國定 私が三条市長になって10年ほどになります。その間にずっと思っていたのは、行政の中で「本当の日本」「日本とは何か」を一番良く知っているのは国ではなく、都道府県でもなく、市町村だということでした。

 東京オリンピック・パラリンピックを考えるとき、なぜか「東京対地方」という二項対立の構図が語られることが多い。オリパラのプロジェクトが本格化すると、公共事業の人手不足や建材単価の上昇が地方に影響を与え、地方の公共事業が滞るのではないか。こう考えて、地方では開催を後ろ向きに捉える声が少なくありませんでした。

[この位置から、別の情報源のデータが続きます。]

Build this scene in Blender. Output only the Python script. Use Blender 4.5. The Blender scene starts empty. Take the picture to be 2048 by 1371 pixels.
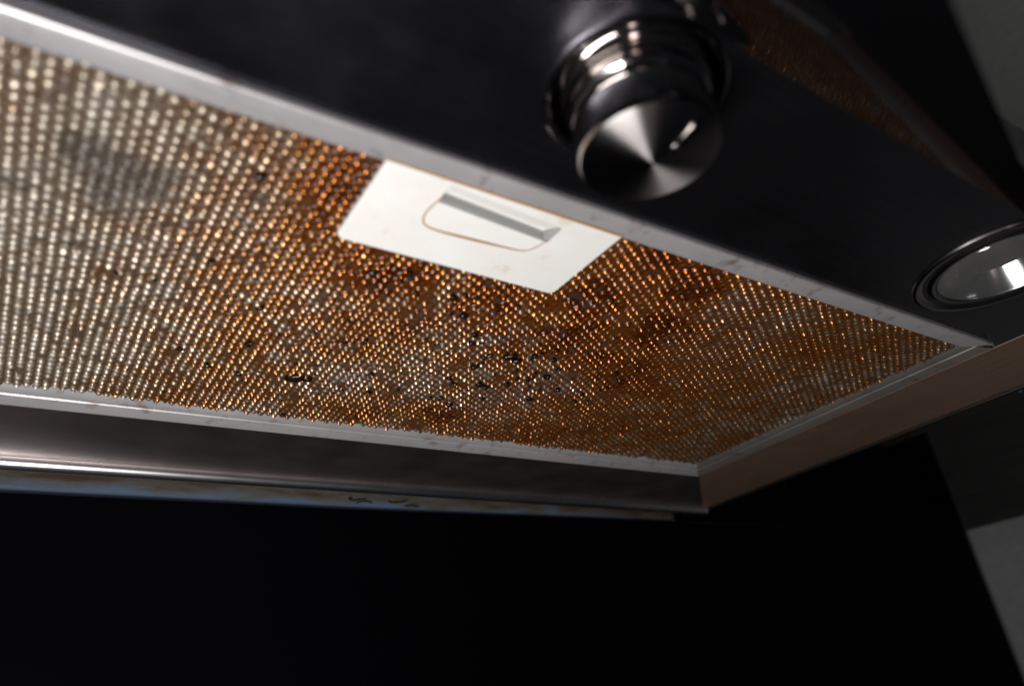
import bpy, bmesh, math
import numpy as np
from mathutils import Vector, Matrix

S = 0.18          # metres per design unit; the hood underside hangs one unit above the lens
ZC = 1.30         # lens height above the kitchen floor (m)
sc = bpy.context.scene
COL = sc.collection

def U(x, y, z=1.0):
    return Vector((x * S, y * S, ZC + z * S))

# ------------------------------------------------------------------ camera
cam_d = bpy.data.cameras.new('camera'); cam = bpy.data.objects.new('camera', cam_d); COL.objects.link(cam)
sc.camera = cam
F, PITCH, YAW, ROLL = 1479.3, 0.4772, 0.6380, -0.1294
cy_, sy_, cp_, sp_, cr_, sr_ = math.cos(YAW), math.sin(YAW), math.cos(PITCH), math.sin(PITCH), math.cos(ROLL), math.sin(ROLL)
fwd = Vector((sy_ * cp_, cy_ * cp_, sp_)); rgt = Vector((cy_, -sy_, 0)); upv = rgt.cross(fwd)
r2 = rgt * cr_ + upv * sr_; u2 = -rgt * sr_ + upv * cr_
M = Matrix((r2, u2, -fwd)).transposed().to_4x4(); M.translation = Vector((0, 0, ZC))
cam.matrix_world = M
cam_d.sensor_width = 36.0; cam_d.lens = F / 2048 * 36.0
cam_d.clip_start = 0.01; cam_d.clip_end = 50
cam_d.dof.use_dof = True; cam_d.dof.focus_distance = 2.45 * S; cam_d.dof.aperture_fstop = 5.0; cam_d.dof.aperture_blades = 7

# ------------------------------------------------------------------ world, lamps, exposure
W = bpy.data.worlds.new('World'); sc.world = W; W.use_nodes = True
bg = W.node_tree.nodes['Background']; bg.inputs[0].default_value = (0.55, 0.62, 0.8, 1); bg.inputs[1].default_value = 0.012
sc.view_settings.view_transform = 'Standard'; sc.view_settings.look = 'None'
sc.view_settings.exposure = 0.0; sc.view_settings.gamma = 1.0; sc.view_settings.use_curve_mapping = False

def area(name, loc, target, sx, sy, power, col):
    d = bpy.data.lights.new(name, 'AREA'); d.shape = 'RECTANGLE'; d.size = sx * S; d.size_y = sy * S
    d.energy = power; d.color = col
    o = bpy.data.objects.new(name, d); COL.objects.link(o)
    p, t = U(*loc), U(*target)
    o.location = p; o.rotation_euler = (t - p).to_track_quat('-Z', 'Y').to_euler()
    return o
area('window_light', (-0.30, 0.85, -1.3), (0.5, 1.5, 1.0), 1.5, 0.7, 2.85, (1.0, 0.98, 0.95))
area('room_light', (-0.6, -1.7, -1.6), (0.9, 0.7, 1.0), 0.42, 0.42, 0.28, (1.0, 0.82, 0.78))

area('wall_fill_light', (3.6, -1.5, 5.6), (6.7, 1.3, 4.0), 1.5, 1.5, 0.62, (1.0, 0.98, 0.90))  # unseen fill lamp, added to brighten the grey side wall

# ------------------------------------------------------------------ helpers
def new_mat(name):
    m = bpy.data.materials.new(name); m.use_nodes = True
    nt = m.node_tree; b = nt.nodes['Principled BSDF']
    return m, nt, b

def link_obj(name, me, mat=None, parent=None, smooth=False):
    o = bpy.data.objects.new(name, me); COL.objects.link(o)
    if mat: me.materials.append(mat)
    if parent: o.parent = parent
    if smooth:
        me.polygons.foreach_set('use_smooth', [True] * len(me.polygons))
    return o

def mesh(name, verts, faces, mat, parent=None, smooth=False, bevel=0.0, fix=True):
    me = bpy.data.meshes.new(name)
    me.from_pydata([tuple(v) for v in verts], [], faces)
    if fix or bevel:
        bm = bmesh.new(); bm.from_mesh(me)
        bmesh.ops.remove_doubles(bm, verts=bm.verts, dist=1e-6)
        if bevel:
            ed = [e for e in bm.edges if e.is_manifold and e.calc_face_angle(0) > 0.5]
            bmesh.ops.bevel(bm, geom=ed, offset=bevel, segments=3, profile=0.5, affect='EDGES')
        bmesh.ops.recalc_face_normals(bm, faces=bm.faces)
        bm.to_mesh(me); bm.free()
    return link_obj(name, me, mat, parent, smooth)

def box(name, x0, x1, y0, y1, z0, z1, mat, parent=None, bevel=0.0):
    v = [U(x, y, z) for x in (x0, x1) for y in (y0, y1) for z in (z0, z1)]
    f = [(0, 1, 3, 2), (4, 6, 7, 5), (0, 4, 5, 1), (2, 3, 7, 6), (0, 2, 6, 4), (1, 5, 7, 3)]
    return mesh(name, v, f, mat, parent, bevel=bevel)

def lathe(name, c, prof, mat, parent=None, seg=96, smooth=True):
    """profile of (radius, height) in units around a vertical axis at c=(x,y)"""
    V, Fc = [], []
    for r, z in prof:
        for k in range(seg):
            a = 2 * math.pi * k / seg
            V.append(U(c[0] + r * math.cos(a), c[1] + r * math.sin(a), z))
    for i in range(len(prof) - 1):
        for k in range(seg):
            k2 = (k + 1) % seg
            Fc.append((i * seg + k, i * seg + k2, (i + 1) * seg + k2, (i + 1) * seg + k))
    o = mesh(name, V, Fc, mat, parent, smooth=False)
    me = o.data
    me.polygons.foreach_set('use_smooth', [smooth] * len(me.polygons))
    me.set_sharp_from_angle(angle=math.radians(32))
    return o

def sweep(name, prof, ends, mat, parent=None, smooth=True):
    """prof: list of (s,z); ends: two functions s -> (x,y). Open strip between the two ends, subdivided."""
    V, Fc = [], []
    n = len(prof); m = 2
    for e in ends:
        for s, z in prof:
            x, y = e(s); V.append(U(x, y, z))
    for i in range(n - 1):
        Fc.append((i, i + 1, n + i + 1, n + i))
    o = mesh(name, V, Fc, mat, parent)
    o.data.polygons.foreach_set('use_smooth', [smooth] * len(o.data.polygons))
    o.data.set_sharp_from_angle(angle=math.radians(35))
    return o

def empty(name, loc, label, cat, group=None):
    o = bpy.data.objects.new(name, None); COL.objects.link(o); o.location = loc
    o['label'] = label; o['category'] = cat
    if group: o['group'] = group
    return o

def keep(o, root):
    """re-parent world-space mesh under an empty that is not at the origin"""
    o.parent = root; o.matrix_parent_inverse = root_inv[root.name]
    return o
root_inv = {}
def root(*a, **k):
    r = empty(*a, **k); root_inv[r.name] = Matrix.Translation(r.location).inverted()
    return r
def P_(o, r):
    o.parent = r
    if r.name in root_inv: o.matrix_parent_inverse = root_inv[r.name]
    return o

# ------------------------------------------------------------------ materials
def tex(nt, kind, **k):
    n = nt.nodes.new(kind)
    for a, v in k.items():
        if a in n.inputs: n.inputs[a].default_value = v
        else: setattr(n, a, v)
    return n
def coords(nt, scale):
    tc = nt.nodes.new('ShaderNodeTexCoord'); mp = nt.nodes.new('ShaderNodeMapping')
    mp.inputs['Scale'].default_value = scale
    nt.links.new(tc.outputs['Object'], mp.inputs['Vector']); return mp.outputs['Vector']
def ramp(nt, fac, stops):
    r = nt.nodes.new('ShaderNodeValToRGB'); e = r.color_ramp.elements
    e[0].position, e[0].color = stops[0][0], stops[0][1]; e[1].position, e[1].color = stops[-1][0], stops[-1][1]
    for p, c in stops[1:-1]:
        q = e.new(p); q.color = c
    nt.links.new(fac, r.inputs[0]); return r.outputs[0]
def g(v): return (v, v, v, 1)

def brushed(name, base, rough, scale, bump=0.02, metallic=1.0, var=0.25, aniso=0.0, stain=None, stain_scale=60, rvar=0.25):
    m, nt, b = new_mat(name)
    v = coords(nt, scale)
    n1 = tex(nt, 'ShaderNodeTexNoise', Scale=1.0, Detail=6.0, Roughness=0.65); nt.links.new(v, n1.inputs['Vector'])
    v2 = coords(nt, (1, 1, 1)); n2 = tex(nt, 'ShaderNodeTexNoise', Scale=35.0, Detail=5.0); nt.links.new(v2, n2.inputs['Vector'])
    lo = tuple(c * (1 - var) for c in base) + (1,); hi = tuple(min(1, c * (1 + var)) for c in base) + (1,)
    c = ramp(nt, n1.outputs['Fac'], [(0.3, lo), (0.7, hi)])
    if stain:
        n3 = tex(nt, 'ShaderNodeTexNoise', Scale=stain_scale, Detail=8.0, Roughness=0.6); nt.links.new(v2, n3.inputs['Vector'])
        f = ramp(nt, n3.outputs['Fac'], [(0.57, g(0)), (0.74, g(0.7))])
        mx = nt.nodes.new('ShaderNodeMix'); mx.data_type = 'RGBA'
        nt.links.new(f, mx.inputs['Factor']); nt.links.new(c, mx.inputs[6]); mx.inputs[7].default_value = stain + (1,)
        c = mx.outputs[2]
    nt.links.new(c, b.inputs['Base Color'])
    b.inputs['Metallic'].default_value = metallic
    rr = ramp(nt, n2.outputs['Fac'], [(0.3, g(rough * (1 - rvar))), (0.7, g(min(1, rough * (1 + rvar))))])
    nt.links.new(rr, b.inputs['Roughness'])
    if aniso: b.inputs['Anisotropic'].default_value = aniso
    bp = nt.nodes.new('ShaderNodeBump'); bp.inputs['Strength'].default_value = bump; bp.inputs['Distance'].default_value = 0.0005
    nt.links.new(n1.outputs['Fac'], bp.inputs['Height']); nt.links.new(bp.outputs[0], b.inputs['Normal'])
    return m

M_panel = brushed('brushed_steel_panel', (0.10, 0.101, 0.118), 0.22, (18, 2500, 2500), bump=0.12, var=0.35, metallic=0.965)
M_rim = brushed('brushed_steel_rim', (0.33, 0.27, 0.265), 0.42, (18, 2200, 2200), bump=0.05, var=0.10, rvar=0.08)
M_rim_side = brushed('brushed_steel_rim_side', (0.46, 0.30, 0.21), 0.46, (2200, 18, 2200), bump=0.10, var=0.22, metallic=0.84, rvar=0.08)
M_edge = brushed('dull_side_edge', (0.06, 0.055, 0.05), 0.5, (800, 18, 800), bump=0.01, rvar=0.05)
M_bead = brushed('polished_rolled_edge', (0.85, 0.86, 0.90), 0.27, (18, 800, 800), bump=0.01, rvar=0.05)
M_alu = brushed('filter_frame_aluminium', (0.53, 0.51, 0.53), 0.37, (60, 400, 400), bump=0.05, metallic=0.5, var=0.06, stain=(0.16, 0.085, 0.045), stain_scale=95)
M_alu_side = brushed('filter_frame_aluminium_side', (0.44, 0.40, 0.37), 0.33, (400, 60, 400), bump=0.05, metallic=0.75, var=0.06, stain=(0.20, 0.115, 0.07), stain_scale=75)

m, nt, b = new_mat('gloss_black_lip'); M_lip = m
b.inputs['Base Color'].default_value = (0.002, 0.002, 0.0025, 1); b.inputs['Roughness'].default_value = 0.045; b.inputs['IOR'].default_value = 1.5

m, nt, b = new_mat('turned_steel'); M_knob = m
b.inputs['Base Color'].default_value = (0.62, 0.58, 0.57, 1); b.inputs['Metallic'].default_value = 1; b.inputs['Roughness'].default_value = 0.09
m, nt, b = new_mat('turned_steel_face'); M_face = m
b.inputs['Base Color'].default_value = (0.46, 0.43, 0.43, 1); b.inputs['Metallic'].default_value = 1; b.inputs['Roughness'].default_value = 0.31
b.inputs['Anisotropic'].default_value = 0.95; b.inputs['Anisotropic Rotation'].default_value = 0.25
tg = nt.nodes.new('ShaderNodeTangent'); tg.direction_type = 'RADIAL'; tg.axis = 'Z'
nt.links.new(tg.outputs[0], b.inputs['Tangent'])
m, nt, b = new_mat('dark_gap'); M_dark = m
b.inputs['Base Color'].default_value = (0.012, 0.011, 0.011, 1); b.inputs['Roughness'].default_value = 0.5

# white plastic latch plate: faint yellowing
m, nt, b = new_mat('white_plastic'); M_white = m
v = coords(nt, (1, 1, 1)); n = tex(nt, 'ShaderNodeTexNoise', Scale=40.0, Detail=7.0, Roughness=0.7); nt.links.new(v, n.inputs['Vector'])
c = ramp(nt, n.outputs['Fac'], [(0.35, (0.80, 0.80, 0.79, 1)), (0.60, (0.77, 0.755, 0.725, 1)), (0.72, (0.62, 0.48, 0.33, 1))])
nt.links.new(c, b.inputs['Base Color']); b.inputs['Roughness'].default_value = 0.42
m, nt, b = new_mat('slot_shade_grey'); M_slot_shade = m
b.inputs['Base Color'].default_value = (0.36, 0.37, 0.37, 1); b.inputs['Roughness'].default_value = 0.5  # shade on the finger slot walls, put into a flat grey
m, nt, b = new_mat('brown_grime'); M_grime = m
b.inputs['Base Color'].default_value = (0.36, 0.19, 0.07, 1); b.inputs['Roughness'].default_value = 0.4
m, nt, b = new_mat('burnt_crumb'); M_crumb = m
b.inputs['Base Color'].default_value = (0.012, 0.006, 0.004, 1); b.inputs['Roughness'].default_value = 0.22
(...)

 でも、その構図は自分の中ではどうも納得できなかった。オリンピックって、そもそもウキウキするイベントのはずですよね。どちらかと言えば、本来はプラスのことばかりだと思います。

 私にとって最初に心に残ったオリンピックは、1984年のロサンゼルス大会です。それは、ロサンゼルスという都市についての記憶ではありません。米国の雰囲気を何となく感じ、それが記憶に残っているわけです。

―― なるほど。分かります。

國定 そう考えると、オリパラの本質は「東京」ではなく、「オールジャパン」だと思うんです。だから、東京オリパラを契機に地方の、というか、日本が持っている、輝いている何かをアピールすることによって日本のファンになってもらう。それを通じて、地方にも恩恵がもたらされる。そういう仕組みをつくる方が望ましいと考えました。

 それを実現するにあたって誰に話をすればいいか。一番良いのは、やはり市町村長の仲間たちです。市町村長は、いわば中小企業の社長なので、それぞれの地域は小さいかもしれないけれど、その中では多くのことを決められる権限があります。

 志のある同じ価値観を持ち合わせた市町村長が同じ方向を向いてプロジェクトを展開していく。それが最も効果的だし、効率的だと考えて首長連合を立ち上げました。そのときの気概は、全部自分たちでやり切るぞというものでした。